Brewing Cyser, (Possibly) the Oldest Beverage Recipe on Earth

I thought I’d bring up an amazing lesser-known brew called cyser. This beverage has ancient origin and can be the most amazing beverage you will ever touch to your tongue. Using the right apples and a good quality honey can create a rich, crisp, even buttery apple flavor that will likely make you regret having to swallow each sip. Cyser is usually produced in very small batches commercially and it is pretty darn hard to find a bottle to buy short of importing it from a small meadery somewhere in Europe. There is actually an eHow article on how to find it and buy it, if you want to skip the brewing and go straight to the tasting, but I don’t recommend that when it is so rewarding to make your own – not to mention cheaper; I’ve seen $60 32 oz.bottles of the (real) stuff on e-Bay.

The origins of cyser are traced back to the prime days of mead, about 8000 years ago. This was the original apple cider. Thousands of years later, Druids popularized the apple in Europe and the apple brewing Renaissance began, resulting in variety after variety of cider – the main alcoholic beverage of the people until the late 1800’s. Apple orchards actually paid part of their wages in pints of apple cider to their workers. Cyser is beyond apple cider though, and worth the extra effort, I think.
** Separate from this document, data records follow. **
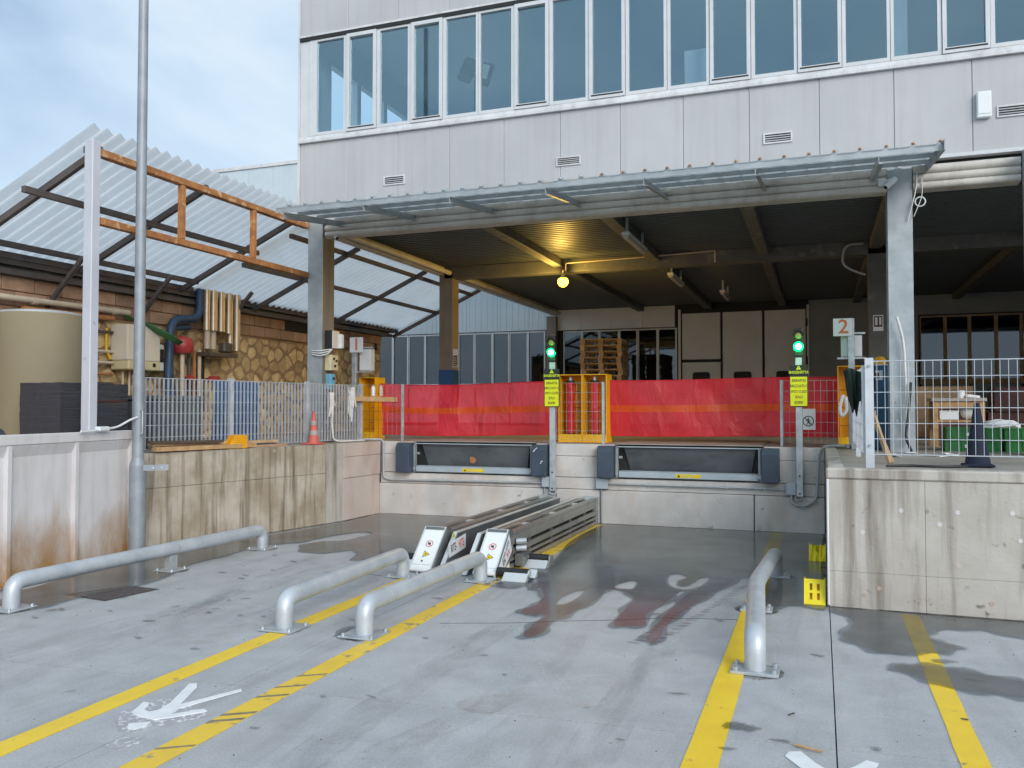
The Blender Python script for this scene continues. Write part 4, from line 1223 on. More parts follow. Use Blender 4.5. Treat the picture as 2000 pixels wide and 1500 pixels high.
# ---- yellow plastic chocks by the wall
def chock(label, x, y, broken):
    t = thing('wheel_chock', label, 'wheel chock', (x, y, 0), 'yellow wheel chocks against the pale wall')
    h = .20 if not broken else .17
    w, d = .17, .26
    for sx in (-1, 1):
        xx = x + sx * (w / 2 - .006)
        MB().prism([(y, 0.003), (y + d, 0.003), (y + d * .72, h), (y + d * .45, h)], 'yz', xx - .006, xx + .006).build('side_wall', 'chock_yellow', t)
    if not broken:
        n = Vector((0, -h, d * .45)).normalized()
        mb = MB()
        a, b = Vector((0, y + .002, .006)), Vector((0, y + d * .45, h))
        for x0, x1 in ((x - w / 2 + .012, x - w / 2 + .045), (x - .018, x + .018), (x + w / 2 - .045, x + w / 2 - .012)):
            mb.add([(x0, a.y, a.z), (x1, a.y, a.z), (x1, b.y, b.z), (x0, b.y, b.z), (x0, a.y + .02, a.z), (x1, a.y + .02, a.z), (x1, b.y + .02, b.z - .01), (x0, b.y + .02, b.z - .01)],
                   [(0, 1, 2, 3), (4, 5, 6, 7), (0, 1, 5, 4), (2, 3, 7, 6), (0, 3, 7, 4), (1, 2, 6, 5)])
        for f0, f1 in ((0, .2), (.45, .56), (.82, 1)):
            p, q = a.lerp(b, f0), a.lerp(b, f1)
            for x0, x1 in ((x - w / 2 + .045, x - .018), (x + .018, x + w / 2 - .045)):
                mb.add([(x0, p.y, p.z), (x1, p.y, p.z), (x1, q.y, q.z), (x0, q.y, q.z)], [(0, 1, 2, 3)])
        mb.build('ramp_face', 'chock_yellow', t)
        MB().prism([(y + .03, .006), (y + d - .03, .006), (y + d * .6, h - .05), (y + d * .5, h - .05)], 'yz', x - w / 2 + .014, x + w / 2 - .014).build('hollow_core', 'chock_orange', t)
    else:
        mb = MB()
        n = 9
        for i in range(n):
            u = i / (n - 1)
            xx = x - w / 2 + .012 + (w - .024) * u
            tp = h * (.95 + .12 * math.sin(i * 2.3)); mb.v += [Vector((xx, y + .004 + .012 * math.sin(i * 1.7), .008)), Vector((xx, y + d * .28 + .015 * math.sin(i * 3.1), tp * .62)), Vector((xx, y + d * .42, tp))]
        for i in range(n - 1):
            for r_ in range(2):
                if i in (3, 4) and r_ == 1: continue
                a = i * 3 + r_; mb.f.append((a, a + 3, a + 4, a + 1))
        mb.build('ramp_face', 'chock_yellow', t)
        MB().box(x - w / 2 + .013, x + w / 2 - .013, y + d * .66, y + d * .7, .004, h * .9).build('back_plate', 'chock_yellow', t)
    MB().box(x - w / 2 + .013, x + w / 2 - .013, y + d - .03, y + d - .012, .004, .03).build('heel', 'chock_yellow', t)
    return t
chock('whole yellow wheel chock with two slots at the wall corner', -.055, 7.50, False)
chock('torn yellow wheel chock with a crushed face further along the wall', -.04, 9.62, True)

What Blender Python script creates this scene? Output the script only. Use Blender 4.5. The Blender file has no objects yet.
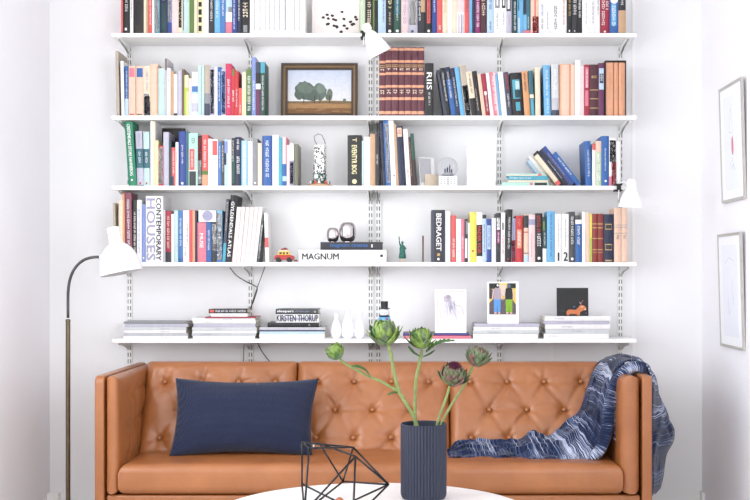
import bpy, bmesh, math, random
from mathutils import Vector, Matrix, noise
R_ = random.Random(7)
PI = math.pi
scn = bpy.context.scene
COL = scn.collection
# ------------------------------------------------------------------ camera frame (metres; wall y=0, camera y=-5.6)
CY, CZ, F, PX, PY = -5.6, 1.19, 1160.0, 410.0, 275.0
def P(px, py, D):
    return Vector(((px-PX)*D/F, CY+D, CZ-(py-PY)*D/F))
def lin(c):
    c = c/255.0
    return c/12.92 if c <= .04045 else ((c+.055)/1.055)**2.4
# ------------------------------------------------------------------ materials
MATS = {}
def nodes_of(m):
    m.use_nodes = True
    return m.node_tree.nodes, m.node_tree.links, m.node_tree.nodes['Principled BSDF']
def mat(name, rgb, rough=.5, metal=0.0, var=.04, nscale=30.0, bump=0.0, bscale=200.0, spec=.5, coat=0.0, sheen=0.0):
    if name in MATS: return MATS[name]
    m = bpy.data.materials.new(name)
    n, l, p = nodes_of(m)
    p.inputs['Roughness'].default_value = rough
    p.inputs['Metallic'].default_value = metal
    p.inputs['Specular IOR Level'].default_value = spec
    p.inputs['Coat Weight'].default_value = coat
    p.inputs['Sheen Weight'].default_value = sheen
    tc = n.new('ShaderNodeTexCoord')
    nz = n.new('ShaderNodeTexNoise'); nz.inputs['Scale'].default_value = nscale; nz.inputs['Detail'].default_value = 3
    l.new(tc.outputs['Object'], nz.inputs['Vector'])
    cr = n.new('ShaderNodeValToRGB')
    c = [lin(v) for v in rgb]
    cr.color_ramp.elements[0].position = .3; cr.color_ramp.elements[1].position = .7
    cr.color_ramp.elements[0].color = [max(0, v*(1-var)) for v in c]+[1]
    cr.color_ramp.elements[1].color = [min(1, v*(1+var)) for v in c]+[1]
    l.new(nz.outputs['Fac'], cr.inputs['Fac']); l.new(cr.outputs['Color'], p.inputs['Base Color'])
    if bump:
        b2 = n.new('ShaderNodeTexNoise'); b2.inputs['Scale'].default_value = bscale; b2.inputs['Detail'].default_value = 4
        l.new(tc.outputs['Object'], b2.inputs['Vector'])
        bp = n.new('ShaderNodeBump'); bp.inputs['Strength'].default_value = bump; bp.inputs['Distance'].default_value = .002
        l.new(b2.outputs['Fac'], bp.inputs['Height']); l.new(bp.outputs['Normal'], p.inputs['Normal'])
    MATS[name] = m
    return m
PAL = {
 'white': (244,243,242), 'cream': (236,218,190), 'pale peach': (238,198,172), 'peach': (230,160,122), 'orange': (226,158,104),
 'pale pink': (240,208,208), 'pink': (226,120,140), 'coral': (226,88,84), 'red': (206,44,52), 'crimson': (170,34,62),
 'hot pink': (214,44,92), 'maroon': (78,30,44), 'burgundy': (98,40,56), 'mauve': (140,70,92), 'purple': (104,44,84),
 'lavender': (190,188,206), 'lilac': (158,156,188), 'pale grey': (208,212,214), 'grey': (140,142,146), 'dark grey': (70,72,76),
 'charcoal': (44,46,52), 'black': (22,22,26), 'dark brown': (42,34,30), 'brown': (112,84,66), 'tan': (202,160,120),
 'beige': (186,172,154), 'navy': (26,36,70), 'slate': (58,66,88), 'royal blue': (40,70,152), 'blue': (38,98,172), 'mid blue': (66,122,190),
 'sky blue': (104,178,226), 'pale blue': (184,212,236), 'periwinkle': (126,146,206), 'teal': (44,104,120), 'dark teal': (20,60,66),
 'turquoise': (70,166,190), 'aqua': (190,220,218), 'mint': (176,222,206), 'green': (18,134,94), 'olive': (92,124,50),
 'dark green': (30,80,66), 'pale green': (196,214,180), 'lime': (186,206,70), 'yellow': (240,222,84), 'pale yellow': (238,228,170),
 'magenta': (150,36,110), 'gold': (196,160,96), 'red brown': (146,46,40), 'olive grey': (118,118,98), 'light grey': (190,190,196)}
def soft(c):
    g=.3*c[0]+.59*c[1]+.11*c[2]; k=.9
    return tuple(int(round((g+(v-g)*k)*.945)) for v in c)
def pal(n): return mat('paper_'+n.replace(' ', '_'), soft(PAL[n]), rough=.42, var=.05, nscale=60)
# ------------------------------------------------------------------ mesh helper
class MB:
    def __init__(s): s.v=[]; s.f=[]; s.m=[]; s.uv={}
    def add(s, vs, fs, mi=0):
        o = len(s.v); s.v += [Vector(v) for v in vs]
        for f in fs: s.f.append(tuple(i+o for i in f)); s.m.append(mi)
        return o
    def box(s, a, b, mi=0, M=None):
        x0,y0,z0=a; x1,y1,z1=b
        vs=[(x0,y0,z0),(x1,y0,z0),(x1,y1,z0),(x0,y1,z0),(x0,y0,z1),(x1,y0,z1),(x1,y1,z1),(x0,y1,z1)]
        if M: vs=[M@Vector(v) for v in vs]
        s.add(vs,[(0,3,2,1),(4,5,6,7),(0,1,5,4),(1,2,6,5),(2,3,7,6),(3,0,4,7)],mi)
    def tube(s, pts, r, n=10, mi=0, cap=True):
        pts=[Vector(p) for p in pts]
        rs = r if isinstance(r,(list,tuple)) else [r]*len(pts)
        o=len(s.v); up=None; rings=[]
        for i,p in enumerate(pts):
            d=(pts[min(i+1,len(pts)-1)]-pts[max(i-1,0)]).normalized()
            if up is None:
                up=Vector((0,0,1)) if abs(d.z)<.9 else Vector((0,1,0))
            a=d.cross(up).normalized(); up=a.cross(d).normalized()
            s.v += [p+(a*math.cos(2*PI*k/n)+up*math.sin(2*PI*k/n))*rs[i] for k in range(n)]
        for i in range(len(pts)-1):
            for k in range(n):
                s.f.append((o+i*n+k,o+i*n+(k+1)%n,o+(i+1)*n+(k+1)%n,o+(i+1)*n+k)); s.m.append(mi)
        if cap:
            s.f.append(tuple(o+k for k in range(n))[::-1]); s.m.append(mi)
            e=o+(len(pts)-1)*n; s.f.append(tuple(e+k for k in range(n))); s.m.append(mi)
    def lathe(s, prof, n=32, mi=0, M=None, rfun=None):
        o=len(s.v)
        for (r,z) in prof:
            for k in range(n):
                a=2*PI*k/n; rr=r if rfun is None else rfun(r,z,a,k)
                v=Vector((rr*math.cos(a),rr*math.sin(a),z))
                s.v.append(M@v if M else v)
        for i in range(len(prof)-1):
            for k in range(n):
                s.f.append((o+i*n+k,o+i*n+(k+1)%n,o+(i+1)*n+(k+1)%n,o+(i+1)*n+k)); s.m.append(mi)
        s.f.append(tuple(o+k for k in range(n))[::-1]); s.m.append(mi)
        e=o+(len(prof)-1)*n; s.f.append(tuple(e+k for k in range(n))); s.m.append(mi)
    def prism(s, poly, mapf, c0, c1, mi=0):
        n=len(poly); o=len(s.v)
        s.v += [Vector(mapf(a,b,c0)) for a,b in poly]+[Vector(mapf(a,b,c1)) for a,b in poly]
        s.f.append(tuple(range(o,o+n))); s.m.append(mi)
        s.f.append(tuple(range(o+n,o+2*n))[::-1]); s.m.append(mi)
        for i in range(n):
            j=(i+1)%n; s.f.append((o+i,o+n+i,o+n+j,o+j)); s.m.append(mi)
    def grid(s, pts, mi=0, wrap=False, uvs=None):
        nu=len(pts); nv=len(pts[0]); o=len(s.v)
        for r in pts: s.v += [Vector(p) for p in r]
        if uvs:
            for i in range(nu):
                for j in range(nv): s.uv[o+i*nv+j]=uvs[i][j]
        for i in range(nu-1+(1 if wrap else 0)):
            for j in range(nv-1):
                a=o+i*nv+j; b=o+((i+1)%nu)*nv+j
                s.f.append((a,b,b+1,a+1)); s.m.append(mi)
    def build(s, name, mats, parent=None, smooth=False, loc=None, recalc=True, bevel=0):
        me=bpy.data.meshes.new(name); me.from_pydata([tuple(v) for v in s.v],[],s.f)
        if not isinstance(mats,(list,tuple)): mats=[mats]
        for m in mats: me.materials.append(m)
        me.polygons.foreach_set('material_index', s.m)
        if s.uv:
            ul=me.uv_layers.new(name='UVMap')
            for lp in me.loops: ul.data[lp.index].uv=s.uv.get(lp.vertex_index,(0,0))
        if recalc:
            bm=bmesh.new(); bm.from_mesh(me); bmesh.ops.recalc_face_normals(bm, faces=bm.faces); bm.to_mesh(me); bm.free()
        if smooth:
            me.polygons.foreach_set('use_smooth',[True]*len(me.polygons))
            if smooth=='auto': me.set_sharp_from_angle(angle=math.radians(38))
        me.update()
        o=bpy.data.objects.new(name, me); COL.objects.link(o)
        if parent: o.parent=parent
        if loc is not None: o.location=loc
        if bevel:
            b=o.modifiers.new('Bevel','BEVEL'); b.width=bevel; b.segments=3; b.limit_method='ANGLE'; b.harden_normals=False
            me.polygons.foreach_set('use_smooth',[True]*len(me.polygons)); me.set_sharp_from_angle(angle=math.radians(50))
        return o
def tag(o, label, cat, group=None, kind=None):
    if label: o['label']=label
    if cat: o['category']=cat
    if group: o['group']=group
    if kind: o['kind']=kind
    return o
def empty(name, loc, label, cat, group=None):
    o=bpy.data.objects.new(name,None); COL.objects.link(o); o.location=loc; o.empty_display_size=.05
    return tag(o,label,cat,group)
def structure(o): o['kind']='structure'; return o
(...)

Brewing cyser is a reenactment of an ancient tradition.

Honey
Creative Commons License photo credit: Marco Hamersma

This is not a task for a beginning brewer, and it is more of an investment than a beginner would probably be willing to put in, not so much financially as for the fact that you won’t have the use of a carboy for several years. If you only have one or two carboys and you want to keep up on your brewing, skip this one until you have enough carboys to put one aside for a few years.

Pink Lady apples
Creative Commons License photo credit: vijay_chennupati

Things you will need:

A lot of patience (2-5 years worth)
A 5 gallon airtight container that will fit a stopper and air stop – I’m going to assume you will use a carboy
A 5 gallon glass carboy with a stopper and air stop (secondary fermentation)
4 1/2 gallons of the absolute best apple juice you can find, preferably freshly pressed and not oxidized
1 gallon of honey (half now and half in a month)
A tablespoon of a fruit wine yeast (I use Epernay II)

How to get started:

Make sure everything is sanitized just like you would sanitize when making any brew.
Add the tablespoon of yeast to one of the containers of apple juice before you pour it in and give it a good shake.
Pour all 4 ½ gallons of the apple juice into your carboy.
Warm up ½ gallon of honey by setting it’s container in hot water until the honey is mostly very runny.
Add the ½ gallon of honey to the carboy – don’t worry about mixing it up.
Stopper it up and put it in a cool dark place for up to a full month and at least three weeks.

After one month:

Now is the time to re-rack your cider, so get a carboy sanitized and ready.
Heat up ½ gallon of honey by setting it’s container in hot water until the honey is mostly liquid again.
Go ahead and add the warm honey to the empty carboy and then rack away.If you have too much cyzer and it looks like it will overfill your secondary fermentation vessel, pour it into something else and drink it. It is delicious even this far before its full bloom.
Re-stopper your secondary fermenter.

The looooong step:

This is the part that requires patience and self control. If you had any extra cyser when re-racking it, you will probably have the taste imprinted in your memory and want to drink some more. But you CAN’T! Not for a minimum of 2 YEARS. A lot of cyser recipes and commercial versions of cyser will tell you that you can make cyser just like a cider using something like a 3 week primary and 3 week secondary fermentation period. This is complete bullcrap. Don’t do it. REALLY. DON’T DO IT!!! Honey is expensive and you can make a delicious cider in that period of time that doesn’t require all of that honey and will provide just as much enjoyment. It makes me mad that someone would suggest it, even. A cyser that will knock your socks off is going to be 2 years old at least. Period. 2 year old cyser is young. A 5 year old cyser will taste even better than a 2 year old cyser. If you don’t believe me, just try it. It will only take 5 years to double check. It is the same deal as with mead. A 1 year old mead has a taste only a mead drinker will like – kind of gross. A 5 year old mead… that is a completely different story. A 5 year old mead has a flavor just about anybody would enjoy. Don’t ask me how or why it happens, but it does.

2 years later:

Bottle it up and serve it – no bottle conditioning because it isn’t supposed to be bubbly!
I like it served ice-cold. Wow is it good.

A few extra tips:

Sanitation is key at the beginning of the process. For something that you are investing this much expensive honey in, you want to make sure everything you use is sanitized. After the primary fermentation stage, you are not likely to have any problems because the alcohol level is up and the yeast is going to bully out most of the likely contaminants that won’t die because of alcohol content.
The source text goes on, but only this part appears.